Confusingly, he darts off into another tangent in the final section of the poem, by recounting a time when, in his childhood on a visit to Devon, he found a dead mole. The mole is a creature that is extinct in Ireland and so a mole is, in essence as a metaphor, English. Yet the mole is dead and of course moles dig. Heaney harks back here to his earlier poetry, the poetry of a younger man, in “Digging”. Is the death of the mole a statement that the digging creature he thought himself to be is dead and that a new poetic creature is resurrected in its place, because he is understanding something about the history of the whole English/Irish situation? After all, he seems to have happy memories of visiting the country in childhood, a time traditionally seen idealistically.
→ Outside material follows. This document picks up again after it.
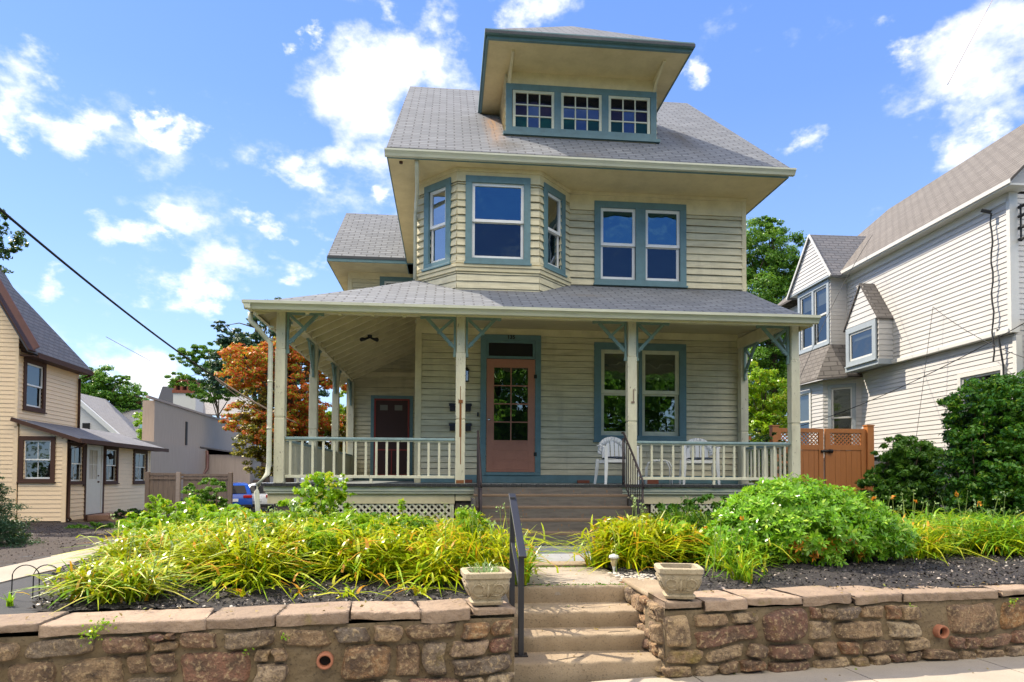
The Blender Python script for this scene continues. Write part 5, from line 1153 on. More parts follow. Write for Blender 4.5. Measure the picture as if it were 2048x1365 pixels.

As an idealistic young poet, he perhaps thought that by using his pen to “dig with” he would be able to satisfy himself, yet for all his digging into history he was perhaps no nearer to being satisfied on the English/Irish problem and his own dichotomy of feeling towards a race who are still the invaders. He had thought the mole, “a big boned coulter”, a coulter being the sharp piece of the plough blade. Yet he speaks of it as if the plough is organic, signifying a transformation of a machine into a flesh and blood creature – himself? The plough is the ultimate earth digging tool, and so could be a reference to himself that he has suddenly realised is not quite as capable of finding and examining the truth as he had hoped. The mole is a tiny creature, too and blind, “those little points were the eyes”, as if to say that he had never really seen anything. Furthermore, if he is “identifying” with the English (if he is the mole) then this poem could be about trying to see through the eyes of the invader and coming to a new understanding through this identification process.
The closing lines are highly optimistic, as if the sun has come out from being behind a very large, black cloud; “I touched small distant Pennines, /a pelt of grass and grain/running south”.
The final section as a whole is highly suggestive of discovery or of realisation, of altered perception and of forgiveness for past sins. The poem begins in Ireland with a piece of yellowing bone, but ends in England with a dead mole. The bone found on Irish grass has taken him through a series of thoughts and memories. At the end he seems altered by the experience.